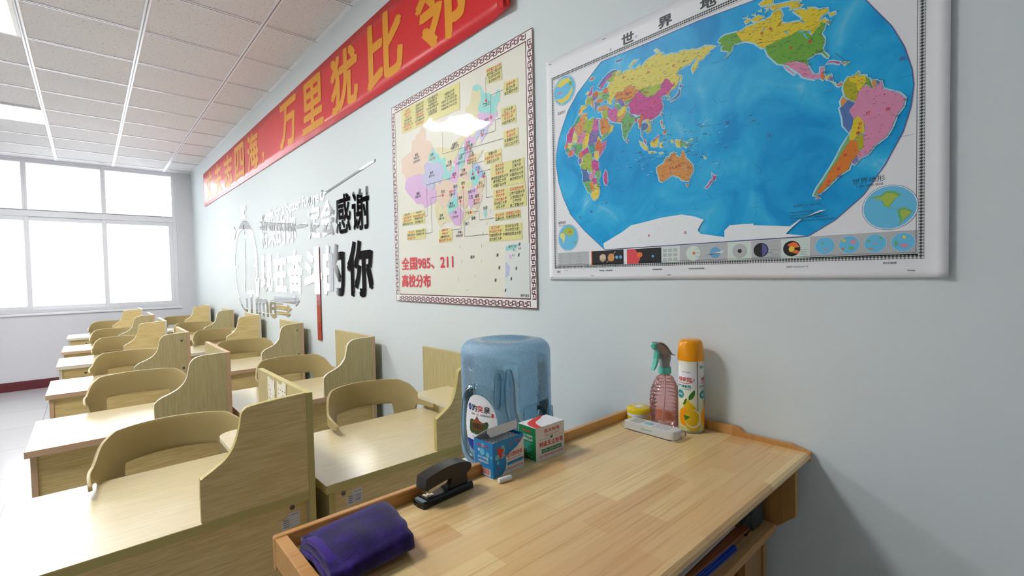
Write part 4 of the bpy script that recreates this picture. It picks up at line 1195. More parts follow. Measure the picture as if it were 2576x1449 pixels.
# china universities poster -------------------------------------------
CY, CZ = 2.262, 1.228
CW, CH = 1.054, 1.012
def clift(s, z):
    return 0.006
PC = lambda s, z, h=0.0: (-(clift(s, z) + 0.0003 + h), -s, z)
mb = MB(); nx_ = ny_ = 40
vs = [(-clift(CW * i / nx_, CH * j / ny_), -CW * i / nx_, CH * j / ny_) for j in range(ny_ + 1) for i in range(nx_ + 1)]
mb.add(vs, [(j * (nx_ + 1) + i, j * (nx_ + 1) + i + 1, (j + 1) * (nx_ + 1) + i + 1, (j + 1) * (nx_ + 1) + i) for j in range(ny_) for i in range(nx_)], 'cp_base'); mb.keep = True
cm = mb.build('university_poster', loc=(0, CY, CZ), smooth=80)
tag(cm, 'cream laminated poster of pastel provinces and university names with a dark fret border', 'poster')
md = cm.modifiers.new('solid', 'SOLIDIFY'); md.thickness = 0.0006; md.offset = -1
mb = MB()
for i, (k, p) in enumerate(parse(CHINA_PRINT)):
    lay = 1 if k in ('bx', 'im', 'in') else 2
    if k not in ('bx', 'in'):
        flat(mb, offset_poly(p, 0.0012), 'cp_white', PC, (lay - 0.5) * e + i * 8e-6)
    flat(mb, p, 'cp_' + k, PC, 0.0006 + (0.00004 * lay) + i * 8e-6)
for l in CHINA_LINES:
    pts = [(l[i] / 10000, l[i + 1] / 10000) for i in range(0, len(l), 2)]
    for a in stroke(pts, 0.0014): flat(mb, a, 'cp_ink', PC, 0.0013)
for s, z in CHINA_DOTS: flat(mb, disc(s / 10000, z / 10000, 0.006, n=16), 'cp_dot', PC, 0.0014)
for l in CHINA_TEXT.strip().split('\n'):
    c, a, b_, z, body = l.split('|'); a, b_, z = int(a) / 10000, int(b_) / 10000, int(z) / 10000
    n_ = len(body); hh = min((b_ - a) / n_ * 1.05, 0.03)
    if c == 'R': hh = 0.066
    write(mb, body, a, b_, z - hh / 2, z + hh / 2, dict(k='cp_ink', g='cp_grey', r='cp_red', R='cp_title')[c], lambda x, y, h=0: PC(x, y, 0.00135), 0.03 if c == 'R' else 0.012, 3 if c == 'R' else 1)
# inset dashes
for s, z in ((0.83, 0.20), (0.84, 0.15), (0.815, 0.10), (0.955, 0.195), (0.96, 0.235), (0.94, 0.145), (0.91, 0.105), (0.875, 0.06)):
    flat(mb, [(s, z), (s + 0.009, z + 0.002), (s + 0.011, z + 0.014), (s + 0.002, z + 0.012)], 'cp_grey', PC, 0.0012)
# fret border
M0, M1 = 0.010, 0.034
def fret(P):
    for a in (rect(0, 0, CW, 0.0035), rect(0, CH - 0.0035, CW, CH), rect(0, 0.0035, 0.0035, CH - 0.0035), rect(CW - 0.0035, 0.0035, CW, CH - 0.0035)): flat(mb, a, 'cp_maroon', P, e)
    for a in (rect(M1, M1, CW - M1, M1 + 0.0045), rect(M1, CH - M1 - 0.0045, CW - M1, CH - M1), rect(M1, M1, M1 + 0.0045, CH - M1), rect(CW - M1 - 0.0045, M1, CW - M1, CH - M1)): flat(mb, a, 'cp_maroon', P, e)
fret(PC)
for a in (rect(0.0035, 0.0035, CW - 0.0035, M1), rect(0.0035, CH - M1, CW - 0.0035, CH - 0.0035), rect(0.0035, M1, M1, CH - M1), rect(CW - M1, M1, CW - 0.0035, CH - M1)): flat(mb, a, 'cp_white', PC, 0.5 * e)
key = [(0, 1), (0, 0), (0.42, 0), (0.42, 0.72), (0.2, 0.72), (0.2, 0.4)]
key2 = [(0.42, 0), (0.42, 0.0)]
def fret_run(fn, length):
    n_ = int(length / 0.040); st = length / n_
    for i in range(n_):
        for sgn in (0, 1):
            q = [(x, y) for x, y in key]
            if sgn: q = [(0.88 - x, 1 - y) for x, y in q]
            pts = [fn((i + 0.06 + x * 1.0) * st, M0 - 0.003 + y * 0.019) for x, y in q]
            for a in stroke(pts, 0.0042): flat(mb, a, 'cp_maroon', PC, 1.5 * e)
            for x, y in pts[1:-1]: flat(mb, rect(x - 0.0021, y - 0.0021, x + 0.0021, y + 0.0021), 'cp_maroon', PC, 1.6 * e)
fret_run(lambda t_, d: (M1 + t_, d + 0.0), CW - 2 * M1); fret_run(lambda t_, d: (M1 + t_, CH - d), CW - 2 * M1)
fret_run(lambda t_, d: (d, M1 + t_), CH - 2 * M1); fret_run(lambda t_, d: (CW - d, M1 + t_), CH - 2 * M1)
mb.build('poster_print', cm)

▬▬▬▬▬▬

Instructions for the task
Reproduce all of the data exactly; the pictures do not belong in the copy.

Solution
Write part 4 of the bpy script that recreates this picture. It picks up at line 1195. More parts follow. Measure the picture as if it were 2576x1449 pixels.
# china universities poster -------------------------------------------
CY, CZ = 2.262, 1.228
CW, CH = 1.054, 1.012
def clift(s, z):
    return 0.006
PC = lambda s, z, h=0.0: (-(clift(s, z) + 0.0003 + h), -s, z)
mb = MB(); nx_ = ny_ = 40
vs = [(-clift(CW * i / nx_, CH * j / ny_), -CW * i / nx_, CH * j / ny_) for j in range(ny_ + 1) for i in range(nx_ + 1)]
mb.add(vs, [(j * (nx_ + 1) + i, j * (nx_ + 1) + i + 1, (j + 1) * (nx_ + 1) + i + 1, (j + 1) * (nx_ + 1) + i) for j in range(ny_) for i in range(nx_)], 'cp_base'); mb.keep = True
cm = mb.build('university_poster', loc=(0, CY, CZ), smooth=80)
tag(cm, 'cream laminated poster of pastel provinces and university names with a dark fret border', 'poster')
md = cm.modifiers.new('solid', 'SOLIDIFY'); md.thickness = 0.0006; md.offset = -1
mb = MB()
for i, (k, p) in enumerate(parse(CHINA_PRINT)):
    lay = 1 if k in ('bx', 'im', 'in') else 2
    if k not in ('bx', 'in'):
        flat(mb, offset_poly(p, 0.0012), 'cp_white', PC, (lay - 0.5) * e + i * 8e-6)
    flat(mb, p, 'cp_' + k, PC, 0.0006 + (0.00004 * lay) + i * 8e-6)
for l in CHINA_LINES:
    pts = [(l[i] / 10000, l[i + 1] / 10000) for i in range(0, len(l), 2)]
    for a in stroke(pts, 0.0014): flat(mb, a, 'cp_ink', PC, 0.0013)
for s, z in CHINA_DOTS: flat(mb, disc(s / 10000, z / 10000, 0.006, n=16), 'cp_dot', PC, 0.0014)
for l in CHINA_TEXT.strip().split('\n'):
    c, a, b_, z, body = l.split('|'); a, b_, z = int(a) / 10000, int(b_) / 10000, int(z) / 10000
    n_ = len(body); hh = min((b_ - a) / n_ * 1.05, 0.03)
    if c == 'R': hh = 0.066
    write(mb, body, a, b_, z - hh / 2, z + hh / 2, dict(k='cp_ink', g='cp_grey', r='cp_red', R='cp_title')[c], lambda x, y, h=0: PC(x, y, 0.00135), 0.03 if c == 'R' else 0.012, 3 if c == 'R' else 1)
# inset dashes
for s, z in ((0.83, 0.20), (0.84, 0.15), (0.815, 0.10), (0.955, 0.195), (0.96, 0.235), (0.94, 0.145), (0.91, 0.105), (0.875, 0.06)):
    flat(mb, [(s, z), (s + 0.009, z + 0.002), (s + 0.011, z + 0.014), (s + 0.002, z + 0.012)], 'cp_grey', PC, 0.0012)
# fret border
M0, M1 = 0.010, 0.034
def fret(P):
    for a in (rect(0, 0, CW, 0.0035), rect(0, CH - 0.0035, CW, CH), rect(0, 0.0035, 0.0035, CH - 0.0035), rect(CW - 0.0035, 0.0035, CW, CH - 0.0035)): flat(mb, a, 'cp_maroon', P, e)
    for a in (rect(M1, M1, CW - M1, M1 + 0.0045), rect(M1, CH - M1 - 0.0045, CW - M1, CH - M1), rect(M1, M1, M1 + 0.0045, CH - M1), rect(CW - M1 - 0.0045, M1, CW - M1, CH - M1)): flat(mb, a, 'cp_maroon', P, e)
fret(PC)
for a in (rect(0.0035, 0.0035, CW - 0.0035, M1), rect(0.0035, CH - M1, CW - 0.0035, CH - 0.0035), rect(0.0035, M1, M1, CH - M1), rect(CW - M1, M1, CW - 0.0035, CH - M1)): flat(mb, a, 'cp_white', PC, 0.5 * e)
key = [(0, 1), (0, 0), (0.42, 0), (0.42, 0.72), (0.2, 0.72), (0.2, 0.4)]
key2 = [(0.42, 0), (0.42, 0.0)]
def fret_run(fn, length):
    n_ = int(length / 0.040); st = length / n_
    for i in range(n_):
        for sgn in (0, 1):
            q = [(x, y) for x, y in key]
            if sgn: q = [(0.88 - x, 1 - y) for x, y in q]
            pts = [fn((i + 0.06 + x * 1.0) * st, M0 - 0.003 + y * 0.019) for x, y in q]
            for a in stroke(pts, 0.0042): flat(mb, a, 'cp_maroon', PC, 1.5 * e)
            for x, y in pts[1:-1]: flat(mb, rect(x - 0.0021, y - 0.0021, x + 0.0021, y + 0.0021), 'cp_maroon', PC, 1.6 * e)
fret_run(lambda t_, d: (M1 + t_, d + 0.0), CW - 2 * M1); fret_run(lambda t_, d: (M1 + t_, CH - d), CW - 2 * M1)
fret_run(lambda t_, d: (d, M1 + t_), CH - 2 * M1); fret_run(lambda t_, d: (CW - d, M1 + t_), CH - 2 * M1)
mb.build('poster_print', cm)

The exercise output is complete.